MARSHALL – The Marshall Division of the Eastern District of Texas partially granted and partially denied a law firm's motion to dismiss a claim against it filed by an insurance company.

A motion to dismiss an amended complaint against defendant Schiff Hardin LLP by plaintiff Ironshore Europe DAC has been both granted and denied in part by Judge Rodney Gilstrap in a Jan. 9 ruling.

According to the ruling, in 2014 Ironshore issued an insurance policy to Dorel Juvenile Group Inc., which was represented by Schiff. Thereafter Dorel was sued by the Hinson couple, the parents of a minor child who was injured in an auto accident involving a car seat manufactured by Dorel and awarded $34 million. Ironshore argues it was willing to settle with the Hinson couple for as little as $3.25 million but was denied the opportunity due to misrepresentation by Schiff.

First discussing attorney immunity, Gilstrap cited Cantey Hanger LLP. v. Byrd 2015 to explain that under Texas law, counsel is protected from civil liability to non-clients for any action taken that links them client representation; however based on McCamish, Martin, Brown & Loeffler v. F.E. Appling Interests 1999, Gilstrap showed under the Restatement of Torts Section 552, an attorney may be liable for misrepresentation.

While Ironshore argued Schiff’s statements “were made out of court and ‘in discharge of an independent duty Schiff knowingly assumed to Ironshore, a non-client,’" according to the opinion, Gilstrap stressed the statements fell "outside the core of what attorney immunity doctrine is intended to protect.”

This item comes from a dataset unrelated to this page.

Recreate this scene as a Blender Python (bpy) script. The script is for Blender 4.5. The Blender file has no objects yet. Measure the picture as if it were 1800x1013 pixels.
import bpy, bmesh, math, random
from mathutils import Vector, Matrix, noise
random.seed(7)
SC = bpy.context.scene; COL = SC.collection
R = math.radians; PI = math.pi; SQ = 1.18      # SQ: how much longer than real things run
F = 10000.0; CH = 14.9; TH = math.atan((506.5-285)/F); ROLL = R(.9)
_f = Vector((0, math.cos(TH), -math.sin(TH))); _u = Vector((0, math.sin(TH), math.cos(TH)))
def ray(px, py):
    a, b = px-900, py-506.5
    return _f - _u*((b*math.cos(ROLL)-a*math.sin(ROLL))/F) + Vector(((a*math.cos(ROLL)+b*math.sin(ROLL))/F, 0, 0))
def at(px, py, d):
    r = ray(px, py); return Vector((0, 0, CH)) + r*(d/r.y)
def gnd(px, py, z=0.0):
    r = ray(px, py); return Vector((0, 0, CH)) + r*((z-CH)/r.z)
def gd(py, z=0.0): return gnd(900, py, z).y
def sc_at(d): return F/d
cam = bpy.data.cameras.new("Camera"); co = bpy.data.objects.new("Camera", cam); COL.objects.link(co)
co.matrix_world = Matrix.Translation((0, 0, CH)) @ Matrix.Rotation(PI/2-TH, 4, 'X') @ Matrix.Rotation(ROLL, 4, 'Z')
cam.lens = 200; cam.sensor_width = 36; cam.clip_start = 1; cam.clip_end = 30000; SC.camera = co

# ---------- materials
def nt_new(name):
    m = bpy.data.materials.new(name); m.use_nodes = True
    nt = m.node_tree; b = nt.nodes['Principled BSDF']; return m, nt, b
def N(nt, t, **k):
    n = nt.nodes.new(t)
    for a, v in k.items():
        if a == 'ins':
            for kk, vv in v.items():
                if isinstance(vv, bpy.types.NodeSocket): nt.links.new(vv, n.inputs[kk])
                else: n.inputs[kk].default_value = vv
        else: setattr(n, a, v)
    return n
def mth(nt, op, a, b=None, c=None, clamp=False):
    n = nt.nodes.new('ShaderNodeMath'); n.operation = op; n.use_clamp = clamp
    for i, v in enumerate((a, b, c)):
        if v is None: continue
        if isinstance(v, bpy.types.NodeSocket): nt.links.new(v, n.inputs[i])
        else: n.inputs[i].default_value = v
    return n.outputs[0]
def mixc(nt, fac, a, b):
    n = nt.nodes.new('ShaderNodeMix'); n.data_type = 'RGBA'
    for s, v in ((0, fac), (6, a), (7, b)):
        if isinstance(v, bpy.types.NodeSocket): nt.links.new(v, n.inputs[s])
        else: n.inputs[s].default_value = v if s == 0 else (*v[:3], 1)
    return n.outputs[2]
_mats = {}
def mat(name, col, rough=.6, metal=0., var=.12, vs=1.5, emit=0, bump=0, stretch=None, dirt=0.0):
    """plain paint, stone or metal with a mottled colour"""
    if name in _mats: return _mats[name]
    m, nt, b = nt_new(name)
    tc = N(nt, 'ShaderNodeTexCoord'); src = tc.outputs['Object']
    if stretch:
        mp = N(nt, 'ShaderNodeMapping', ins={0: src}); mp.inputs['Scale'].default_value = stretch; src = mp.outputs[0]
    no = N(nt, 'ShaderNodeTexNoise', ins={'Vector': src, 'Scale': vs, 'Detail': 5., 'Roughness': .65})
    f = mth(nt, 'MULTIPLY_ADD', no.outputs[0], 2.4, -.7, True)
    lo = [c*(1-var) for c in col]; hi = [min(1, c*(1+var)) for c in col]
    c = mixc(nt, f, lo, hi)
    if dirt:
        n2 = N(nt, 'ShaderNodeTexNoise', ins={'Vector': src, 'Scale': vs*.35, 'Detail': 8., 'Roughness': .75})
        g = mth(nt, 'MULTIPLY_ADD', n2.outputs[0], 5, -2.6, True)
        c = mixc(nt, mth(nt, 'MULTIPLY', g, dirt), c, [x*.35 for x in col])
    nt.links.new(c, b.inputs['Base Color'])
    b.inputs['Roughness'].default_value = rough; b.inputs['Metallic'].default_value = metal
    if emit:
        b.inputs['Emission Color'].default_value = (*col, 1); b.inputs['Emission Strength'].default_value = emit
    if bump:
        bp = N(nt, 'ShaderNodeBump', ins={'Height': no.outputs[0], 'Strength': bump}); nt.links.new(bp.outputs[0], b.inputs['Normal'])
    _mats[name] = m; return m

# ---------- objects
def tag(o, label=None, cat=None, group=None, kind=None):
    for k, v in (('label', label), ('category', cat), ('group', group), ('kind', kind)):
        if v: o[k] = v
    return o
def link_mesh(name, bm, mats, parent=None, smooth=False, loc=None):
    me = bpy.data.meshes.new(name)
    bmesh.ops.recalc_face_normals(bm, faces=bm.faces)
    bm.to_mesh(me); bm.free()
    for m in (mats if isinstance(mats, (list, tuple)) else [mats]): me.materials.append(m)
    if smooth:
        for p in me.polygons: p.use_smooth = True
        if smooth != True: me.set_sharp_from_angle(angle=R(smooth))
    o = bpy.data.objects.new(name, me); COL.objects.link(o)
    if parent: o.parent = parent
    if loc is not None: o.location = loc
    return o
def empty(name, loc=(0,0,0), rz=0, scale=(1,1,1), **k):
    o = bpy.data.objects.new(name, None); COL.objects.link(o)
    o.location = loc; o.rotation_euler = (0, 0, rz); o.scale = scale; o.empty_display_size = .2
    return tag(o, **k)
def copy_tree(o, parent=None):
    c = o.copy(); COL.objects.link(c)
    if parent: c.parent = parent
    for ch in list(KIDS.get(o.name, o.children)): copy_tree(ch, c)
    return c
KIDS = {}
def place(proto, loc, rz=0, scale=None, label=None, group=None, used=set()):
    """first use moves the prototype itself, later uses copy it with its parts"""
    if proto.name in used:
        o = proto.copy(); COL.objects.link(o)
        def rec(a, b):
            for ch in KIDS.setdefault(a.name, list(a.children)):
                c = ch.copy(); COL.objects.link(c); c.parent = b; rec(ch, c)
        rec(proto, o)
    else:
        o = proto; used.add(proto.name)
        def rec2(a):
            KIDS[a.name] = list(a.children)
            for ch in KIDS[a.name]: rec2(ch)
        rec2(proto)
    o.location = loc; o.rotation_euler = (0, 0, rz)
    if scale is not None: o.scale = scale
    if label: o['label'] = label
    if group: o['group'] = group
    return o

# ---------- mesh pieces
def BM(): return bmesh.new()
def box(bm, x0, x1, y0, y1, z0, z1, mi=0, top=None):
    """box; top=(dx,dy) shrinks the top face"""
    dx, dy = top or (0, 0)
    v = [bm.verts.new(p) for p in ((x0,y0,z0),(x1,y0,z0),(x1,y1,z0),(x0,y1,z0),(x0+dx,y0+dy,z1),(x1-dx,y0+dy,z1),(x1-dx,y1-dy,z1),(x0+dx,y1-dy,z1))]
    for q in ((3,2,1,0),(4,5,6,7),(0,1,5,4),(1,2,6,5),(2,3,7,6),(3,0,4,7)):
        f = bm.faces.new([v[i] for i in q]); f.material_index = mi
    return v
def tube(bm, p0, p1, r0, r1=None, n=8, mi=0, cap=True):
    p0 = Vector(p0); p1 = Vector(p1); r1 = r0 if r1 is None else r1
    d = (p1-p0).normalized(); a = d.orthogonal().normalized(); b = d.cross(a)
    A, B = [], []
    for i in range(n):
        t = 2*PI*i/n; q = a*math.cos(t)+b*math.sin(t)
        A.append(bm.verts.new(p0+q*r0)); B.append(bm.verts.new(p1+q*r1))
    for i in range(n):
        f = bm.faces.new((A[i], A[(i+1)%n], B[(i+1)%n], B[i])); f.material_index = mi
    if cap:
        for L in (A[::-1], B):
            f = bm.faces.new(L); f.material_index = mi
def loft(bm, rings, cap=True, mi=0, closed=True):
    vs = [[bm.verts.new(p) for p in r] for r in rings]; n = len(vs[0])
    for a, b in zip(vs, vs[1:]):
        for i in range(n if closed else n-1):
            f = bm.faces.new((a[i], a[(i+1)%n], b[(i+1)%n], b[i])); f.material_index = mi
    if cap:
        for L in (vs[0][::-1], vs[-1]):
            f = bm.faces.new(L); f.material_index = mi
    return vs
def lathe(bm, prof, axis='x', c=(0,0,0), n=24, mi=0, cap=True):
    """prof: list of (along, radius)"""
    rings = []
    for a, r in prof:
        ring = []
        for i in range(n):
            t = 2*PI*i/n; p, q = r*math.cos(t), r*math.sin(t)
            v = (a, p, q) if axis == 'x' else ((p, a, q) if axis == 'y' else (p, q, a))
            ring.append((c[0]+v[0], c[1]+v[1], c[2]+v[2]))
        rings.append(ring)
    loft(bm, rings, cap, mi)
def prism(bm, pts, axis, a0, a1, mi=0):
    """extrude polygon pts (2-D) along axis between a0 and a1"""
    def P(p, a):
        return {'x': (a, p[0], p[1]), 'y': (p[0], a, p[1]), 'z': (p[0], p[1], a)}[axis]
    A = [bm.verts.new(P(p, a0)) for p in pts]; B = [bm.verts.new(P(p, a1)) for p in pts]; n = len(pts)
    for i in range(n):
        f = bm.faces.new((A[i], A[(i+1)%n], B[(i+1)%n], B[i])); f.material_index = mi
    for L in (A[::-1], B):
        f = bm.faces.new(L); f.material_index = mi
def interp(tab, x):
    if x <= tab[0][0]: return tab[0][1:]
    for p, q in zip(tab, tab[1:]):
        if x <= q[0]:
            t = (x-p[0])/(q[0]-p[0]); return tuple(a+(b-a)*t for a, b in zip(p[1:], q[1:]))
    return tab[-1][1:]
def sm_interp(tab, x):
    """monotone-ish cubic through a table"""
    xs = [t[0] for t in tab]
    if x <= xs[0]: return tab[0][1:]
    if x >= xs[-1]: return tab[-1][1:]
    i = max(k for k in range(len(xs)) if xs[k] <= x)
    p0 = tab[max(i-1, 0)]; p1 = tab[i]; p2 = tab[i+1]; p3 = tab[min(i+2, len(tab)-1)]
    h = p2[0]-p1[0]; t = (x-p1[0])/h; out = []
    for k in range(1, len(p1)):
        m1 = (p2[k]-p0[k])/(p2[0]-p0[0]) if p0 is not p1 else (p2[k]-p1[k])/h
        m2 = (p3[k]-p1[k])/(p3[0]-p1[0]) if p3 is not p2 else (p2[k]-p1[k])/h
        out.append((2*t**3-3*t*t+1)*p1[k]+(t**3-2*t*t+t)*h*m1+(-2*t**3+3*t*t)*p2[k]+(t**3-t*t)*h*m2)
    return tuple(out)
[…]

But Schiff saw it differently.

“Defendant maintains that attorney immunity is a shield to liability in this case, suggesting that to the extent McCamish holds otherwise it cannot be regarded as good law in light of Cantey Hanger,” Gilstrap wrote in the appeal.

After much discussion based on precedent cases, Schiff’s motion to dismiss was granted “to the extent Ironshore’s negligent misrepresentation claim depends on Schiff’s predictions about the future, such as the exposure the Hinson case presented to Ironshore, or Schiff’s subjective assessments about trial going ‘fine’ or ‘pretty well,’” Gilstrap wrote.

Ironshore claims at one point Schiff said the Hinson couple was willing to settle for $6.5 million, but in actuality they expressed they would accept a settlement for $3.25 million. Due to the lack of alleged misrepresentation, Ironshore argued it did not feel its policy was a risk and did not further assist in the lawsuit defense. If given the opportunity, Ironshore said it would in fact have exercised its right to settle the case outside of the court, which would have cost it millions dollars less in pay out.

“Ironshore’s allegation that Schiff misrepresented information about offers to settle made by the Hinson plaintiffs, either directly or by failing to disclose subsequent, lower offers, is sufficient to state a claim for relief,” Gilstrap added in the appeal.

It may have been enough to state a claim for relief, according to Gilstrap, but it was not enough to accept that aspect of the motion. 

“Accordingly, with respect to this aspect of plaintiff’s negligent misrepresentation claim, the motion is denied,” Gilstrap concluded in the appeal.